A few years ago, some Portland Timbers fans started flying banners with the Iron Front symbol — a circle enclosing three arrows pointing down and to the left.

The Iron Front was an anti-fascist group in Nazi Germany, and fans displayed the image in response to the uptick in hate incidents in the city of Portland and across the country.

At minute 33 of the first half, the Timbers Army supporters group break their silence and displays numerous flags and versions of the iron front symbol as they sing and old Italian Partisan song, "Bella Ciao", during the Seattle Sounders 2-1 victory over the Portland Timbers at Providence Park on August 23. 

At minute 33 of the first half, the Timbers Army supporters group break their silence and displays numerous flags and versions of the iron front symbol as they sing and old Italian Partisan song, “Bella Ciao”, during the Seattle Sounders 2-1 victory over the Portland Timbers at Providence Park on August 23. 

Diego Diaz/AP

Earlier this year, Major League Soccer updated its fan code of conduct to ban what it called political signs generally and the Iron Front symbol specifically. That’s prompted protests and outrage among fans.

Representatives of team supporter groups were scheduled to sit down with the president of Major League Soccer Thursday to attempt to resolve what has become a major controversy within the league. Among the fans represented: Sheba Rawson, the president of the 107 Independent Supporters Trust, a nonprofit that oversees the Timbers Army and other fan activities.

Rawson talked to OPB “Morning Edition” host Geoff Norcross about the debate and the meeting. Here are highlights:


Q&A with Sheba Rawson

Geoff Norcross: You’ve been trying to get this meeting with Major League Soccer for months. Why do think they’re willing to meet with you now?

Sheba Rawson: Well, I think we got their attention, to be frank, when there was a protest in the stands on Aug. 23 with 33 minutes of silence. That silence spoke volumes.

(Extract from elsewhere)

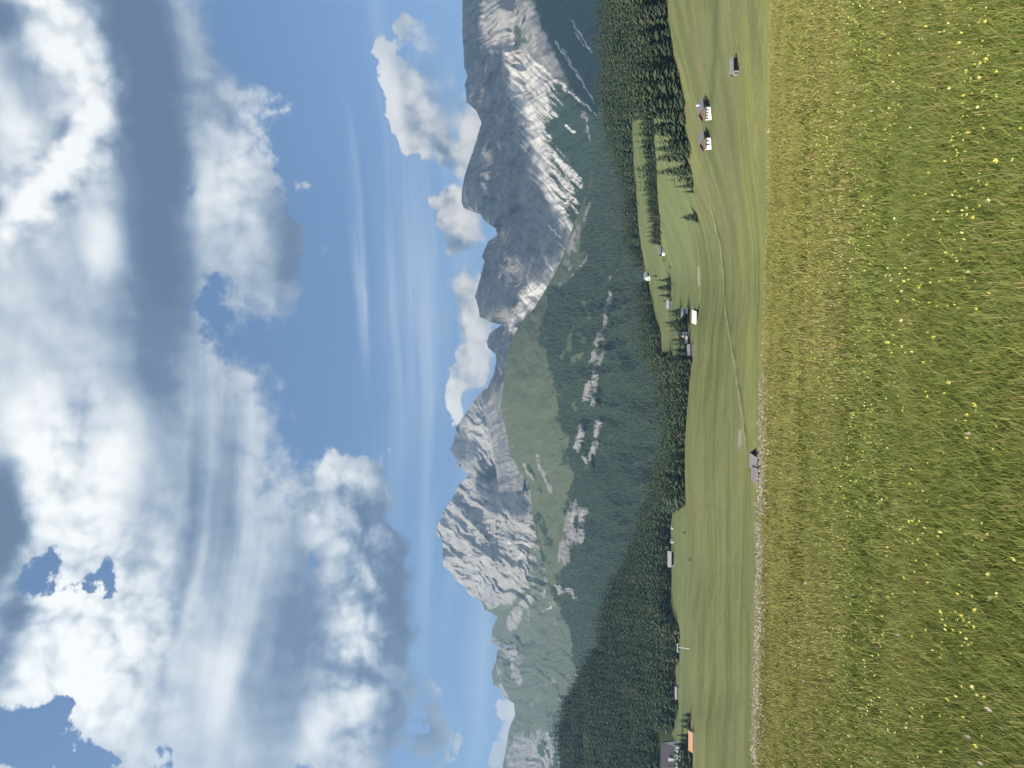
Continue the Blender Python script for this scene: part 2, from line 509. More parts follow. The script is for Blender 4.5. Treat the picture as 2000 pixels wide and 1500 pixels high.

Norcross: What are you hoping to accomplish?

Rawson: Our goals are around getting the word “political” out of the code of conduct, being allowed to fly the Iron Front flag again and having the league consult with supporters and outside experts on human rights when they’re revising that code of conduct. What’s most important to all of us, out of all of this, [is] to create safe and welcoming spaces in the stadiums.

Norcross: What’s the problem with the word “political?”

Rawson: The word political as it sits in the fan code of conduct is inherently vague. One could argue that the American flag is political, that the rainbow flag is political. I think it’s problematic to expect stadium officials to figure out on the fly whether or not something is deemed political. So much of what we do is inherently political … .

… We’re not talking just about a flag here. We’re talking about sending a message to people who are less safe in states now that this is a safe space for you. From Portland Police Bureau’s own statistics, hate and bias crimes in 2018 were more than double those reported in 2016, so we really need to talk about how we’re going to make sure we send a message to people in the stadium, in the stands, that hate is not welcome here.

Norcross: Major League Soccer says the Iron Front symbol is problematic because it’s now associated with Antifa, and that, according to some, means it’s associated with street violence. How do you answer that?

Rawson: I think I’d want to see the sources on that. One could also argue that people who are white supremacists who engage in violence have appropriated the American flag as a symbol. I don’t think people assume that means the American flag is an inherently violent symbol.

Norcross: There’s a bigger question here: The league believes the vast majority of people who come to a game just want to see a game and support their team. They don’t want to see advocacy for anything. Do you not agree with that?

Rawson: I guess I would say that one of the things that makes soccer unique in the United States is the passion of the fan base. There are people who will come to see the game, but there are also people who come to enjoy the spectacle of thousands of passionate fans in one section jumping, clapping, singing, waving flags. When you have that level of passion and support, they’re also engaged in community work in the city. They also have a voice.